*** Records for the exercise
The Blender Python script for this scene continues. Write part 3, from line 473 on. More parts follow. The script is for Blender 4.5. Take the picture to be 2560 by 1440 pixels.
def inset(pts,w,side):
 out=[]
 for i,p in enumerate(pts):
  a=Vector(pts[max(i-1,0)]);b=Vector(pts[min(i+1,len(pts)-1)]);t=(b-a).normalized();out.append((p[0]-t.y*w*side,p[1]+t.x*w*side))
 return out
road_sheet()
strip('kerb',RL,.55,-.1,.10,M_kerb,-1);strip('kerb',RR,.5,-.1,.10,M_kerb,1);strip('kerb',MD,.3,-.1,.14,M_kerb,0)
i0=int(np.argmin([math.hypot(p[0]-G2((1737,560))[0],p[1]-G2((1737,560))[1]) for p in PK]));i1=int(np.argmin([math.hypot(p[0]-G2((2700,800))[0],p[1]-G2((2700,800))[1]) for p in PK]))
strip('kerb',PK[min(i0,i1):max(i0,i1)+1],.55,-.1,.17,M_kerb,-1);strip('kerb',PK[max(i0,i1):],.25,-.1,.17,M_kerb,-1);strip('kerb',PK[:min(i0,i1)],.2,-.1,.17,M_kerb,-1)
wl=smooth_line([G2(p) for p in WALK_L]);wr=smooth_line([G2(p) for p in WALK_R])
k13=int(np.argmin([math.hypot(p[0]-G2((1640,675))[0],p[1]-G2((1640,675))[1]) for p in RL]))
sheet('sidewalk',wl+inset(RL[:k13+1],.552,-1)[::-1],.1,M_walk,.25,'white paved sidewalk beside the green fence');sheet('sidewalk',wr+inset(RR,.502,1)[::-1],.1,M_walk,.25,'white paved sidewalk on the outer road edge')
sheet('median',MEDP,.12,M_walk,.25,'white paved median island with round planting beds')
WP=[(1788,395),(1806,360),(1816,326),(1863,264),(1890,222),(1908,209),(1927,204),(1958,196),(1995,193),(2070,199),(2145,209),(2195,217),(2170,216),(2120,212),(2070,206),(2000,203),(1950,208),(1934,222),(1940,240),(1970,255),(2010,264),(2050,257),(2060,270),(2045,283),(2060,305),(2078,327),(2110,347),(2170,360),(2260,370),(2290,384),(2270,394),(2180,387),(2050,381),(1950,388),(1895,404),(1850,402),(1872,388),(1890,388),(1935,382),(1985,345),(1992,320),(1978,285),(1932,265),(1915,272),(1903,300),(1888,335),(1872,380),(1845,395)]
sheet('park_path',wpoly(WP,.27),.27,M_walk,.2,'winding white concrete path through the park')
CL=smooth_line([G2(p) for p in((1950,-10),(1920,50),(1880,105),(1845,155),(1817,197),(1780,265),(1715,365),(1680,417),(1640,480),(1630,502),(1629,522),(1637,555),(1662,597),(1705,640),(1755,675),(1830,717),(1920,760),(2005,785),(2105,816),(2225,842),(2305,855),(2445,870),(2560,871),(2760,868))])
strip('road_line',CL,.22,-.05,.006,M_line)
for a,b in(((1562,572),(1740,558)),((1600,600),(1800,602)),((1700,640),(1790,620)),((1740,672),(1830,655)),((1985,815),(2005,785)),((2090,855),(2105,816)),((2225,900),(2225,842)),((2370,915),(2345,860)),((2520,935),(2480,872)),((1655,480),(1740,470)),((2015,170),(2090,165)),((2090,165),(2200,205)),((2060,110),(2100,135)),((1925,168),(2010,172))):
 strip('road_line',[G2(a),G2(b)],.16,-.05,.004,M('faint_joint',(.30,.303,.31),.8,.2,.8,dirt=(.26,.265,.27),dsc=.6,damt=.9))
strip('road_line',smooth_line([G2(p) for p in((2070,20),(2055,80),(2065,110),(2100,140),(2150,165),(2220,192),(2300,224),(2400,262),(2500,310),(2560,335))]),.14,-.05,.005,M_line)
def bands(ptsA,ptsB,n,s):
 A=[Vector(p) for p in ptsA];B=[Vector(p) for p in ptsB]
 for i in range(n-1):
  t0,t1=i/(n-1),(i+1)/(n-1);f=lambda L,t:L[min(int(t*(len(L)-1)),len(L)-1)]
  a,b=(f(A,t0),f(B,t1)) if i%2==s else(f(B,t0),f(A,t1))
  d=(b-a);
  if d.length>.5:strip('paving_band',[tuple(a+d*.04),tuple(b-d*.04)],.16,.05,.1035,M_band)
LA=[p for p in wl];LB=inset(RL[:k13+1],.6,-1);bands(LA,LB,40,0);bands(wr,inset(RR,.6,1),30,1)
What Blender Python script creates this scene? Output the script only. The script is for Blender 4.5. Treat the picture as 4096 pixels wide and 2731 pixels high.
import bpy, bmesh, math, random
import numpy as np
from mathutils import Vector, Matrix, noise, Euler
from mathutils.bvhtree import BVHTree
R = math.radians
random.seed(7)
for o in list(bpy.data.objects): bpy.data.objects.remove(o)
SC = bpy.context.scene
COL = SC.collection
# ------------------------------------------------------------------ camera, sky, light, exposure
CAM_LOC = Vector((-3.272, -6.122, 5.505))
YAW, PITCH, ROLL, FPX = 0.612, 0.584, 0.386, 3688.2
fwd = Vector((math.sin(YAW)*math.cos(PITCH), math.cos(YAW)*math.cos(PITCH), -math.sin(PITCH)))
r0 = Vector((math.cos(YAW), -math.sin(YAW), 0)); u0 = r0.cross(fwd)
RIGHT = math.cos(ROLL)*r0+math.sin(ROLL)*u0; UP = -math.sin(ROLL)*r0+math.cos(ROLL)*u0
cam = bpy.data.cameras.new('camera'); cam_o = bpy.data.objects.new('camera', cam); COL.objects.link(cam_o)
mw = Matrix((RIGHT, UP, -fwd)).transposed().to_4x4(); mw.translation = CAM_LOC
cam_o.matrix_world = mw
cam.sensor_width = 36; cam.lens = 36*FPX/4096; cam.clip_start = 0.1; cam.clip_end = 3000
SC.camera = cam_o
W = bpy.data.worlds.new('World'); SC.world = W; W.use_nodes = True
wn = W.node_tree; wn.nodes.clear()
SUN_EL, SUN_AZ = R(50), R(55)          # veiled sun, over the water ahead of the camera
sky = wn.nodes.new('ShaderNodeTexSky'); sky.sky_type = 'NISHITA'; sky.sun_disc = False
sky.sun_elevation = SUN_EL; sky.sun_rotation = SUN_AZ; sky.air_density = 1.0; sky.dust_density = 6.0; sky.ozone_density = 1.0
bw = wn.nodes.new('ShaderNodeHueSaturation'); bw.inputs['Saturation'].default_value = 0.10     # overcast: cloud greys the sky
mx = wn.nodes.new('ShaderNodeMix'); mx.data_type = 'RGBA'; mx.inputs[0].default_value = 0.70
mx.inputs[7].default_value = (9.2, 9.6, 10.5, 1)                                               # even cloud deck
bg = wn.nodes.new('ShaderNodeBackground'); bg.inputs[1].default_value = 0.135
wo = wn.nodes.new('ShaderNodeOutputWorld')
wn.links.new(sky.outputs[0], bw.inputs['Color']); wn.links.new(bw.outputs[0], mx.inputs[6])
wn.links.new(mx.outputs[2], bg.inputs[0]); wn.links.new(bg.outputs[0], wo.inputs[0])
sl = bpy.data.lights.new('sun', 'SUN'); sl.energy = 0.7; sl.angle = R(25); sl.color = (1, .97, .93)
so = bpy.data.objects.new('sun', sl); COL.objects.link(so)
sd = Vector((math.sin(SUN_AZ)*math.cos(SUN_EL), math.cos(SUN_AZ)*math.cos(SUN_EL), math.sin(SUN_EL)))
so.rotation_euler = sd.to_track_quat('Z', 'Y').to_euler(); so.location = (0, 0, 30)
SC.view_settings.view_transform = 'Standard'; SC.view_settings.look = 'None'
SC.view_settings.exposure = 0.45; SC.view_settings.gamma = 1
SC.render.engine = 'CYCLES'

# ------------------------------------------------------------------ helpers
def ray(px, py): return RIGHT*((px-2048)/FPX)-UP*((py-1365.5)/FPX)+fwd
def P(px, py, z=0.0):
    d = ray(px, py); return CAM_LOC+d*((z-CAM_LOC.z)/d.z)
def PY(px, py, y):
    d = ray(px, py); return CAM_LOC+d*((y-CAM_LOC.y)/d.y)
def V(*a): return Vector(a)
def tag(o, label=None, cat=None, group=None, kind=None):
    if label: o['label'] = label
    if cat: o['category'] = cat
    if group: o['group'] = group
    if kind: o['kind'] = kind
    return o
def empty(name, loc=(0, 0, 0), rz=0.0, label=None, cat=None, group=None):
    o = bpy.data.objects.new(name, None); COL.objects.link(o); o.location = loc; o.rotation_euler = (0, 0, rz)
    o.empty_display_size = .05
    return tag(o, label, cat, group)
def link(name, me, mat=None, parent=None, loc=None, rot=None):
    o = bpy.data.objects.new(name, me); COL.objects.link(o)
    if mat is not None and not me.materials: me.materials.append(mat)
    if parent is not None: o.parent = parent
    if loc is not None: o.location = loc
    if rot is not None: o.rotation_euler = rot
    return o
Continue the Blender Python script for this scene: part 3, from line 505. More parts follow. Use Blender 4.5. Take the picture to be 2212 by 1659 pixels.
******
Filter the records above and return every line that holds the word "this".

The Blender Python script for this scene continues. Write part 3, from line 473 on. More parts follow. The script is for Blender 4.5. Take the picture to be 2560 by 1440 pixels.
What Blender Python script creates this scene? Output the script only. The script is for Blender 4.5. Treat the picture as 4096 pixels wide and 2731 pixels high.
Continue the Blender Python script for this scene: part 3, from line 505. More parts follow. Use Blender 4.5. Take the picture to be 2212 by 1659 pixels.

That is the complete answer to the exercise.